Dave Kiff takes offense to that.

“They don’t know what’s in our hearts,” he says.

But Arellano says that Newport Beach has come up with many reasons to ban the fire pits, including noisy teenagers and the risk that people might fall into the pits.

Setha Low, who teaches anthropology of the City University of New York, says that the rich and the rest often clash over public space. As the wealth gap grows, so will the problems.

“If this continues, because we have a greater difference between poor and rich, that means more and more people are being thrown off public spaces that are actually public,” says Low.
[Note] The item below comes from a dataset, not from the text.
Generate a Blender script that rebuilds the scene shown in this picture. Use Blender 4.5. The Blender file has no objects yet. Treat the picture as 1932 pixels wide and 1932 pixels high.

California officials are also divided. The Newport City Council first proposed removing the pits to the California Coastal Commission, which denied the request, calling the fire rings an important, low-cost attraction for beachgoers.

But the South Coast Air Quality Management District, a regional body that monitors air pollution, disagrees. Officials there say that Newport Beach has a case and they’ve introduced a proposal to ban the fire rings not just in Newport, but in all of southern California. 

And that is throwing a kink into Orange County’s laid back culture. 

Connor Renard, who will soon graduate from high school and has plans to move to Arizona asks, “If you’re not gonna be at the beach, why ruin the fun of people who are at the beach?”